At the height of the Hawaiian tourist boom, he said, 80,000 Canadians from Alberta alone visited Hawaii every year. But no more.


He believed that Kerzner International has the right mix – a freindly family-oriented theme at Atlantis, with the high-end market catered to at its exclusive One-&-Only Ocean Club.


Our friend came to the Bahamas when the country seemed in an upward motion to a better way of life. “But recently with government’s new policies, it seems to have stopped dead in its tracks and it’s slipping back to its old ways,” he said.


“This country,” he said sadly, “has the most wonderful natural assets, but the magnificent sea nad weather is just not enough. While no country can rival this for natural beauty and its waters, to make it work properly, the ‘people’s part’ has now to be kicked in”


He finds that Bahamians are wary of accepting any advice from outsiders and the open door policy of some years ago “now seems to be closing.”


In his opinion the Bahams could be one of the wealthiest small nations in the world, but is being crippled by mismangement, racism and an anti-foreign fixation.

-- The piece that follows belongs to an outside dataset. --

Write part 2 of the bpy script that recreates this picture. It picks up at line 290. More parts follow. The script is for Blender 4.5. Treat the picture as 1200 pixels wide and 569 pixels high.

The decision was hard, but this couple’s perfect retirement home has come to an end. Our friend has sold his condominium, and in a few weeks time he and his wife leave the Bahamas for one of the best residential areas in Arizona, where they have rented one of the best villas, which he describes as twice the size and half the cost of what they had in Nassau.


They, too, found that, among other things, they did not get value for their money in the Bahamas.


Even the wealthy don’t like to be taken advantage of – a lesson that Bahamians have yet to learn.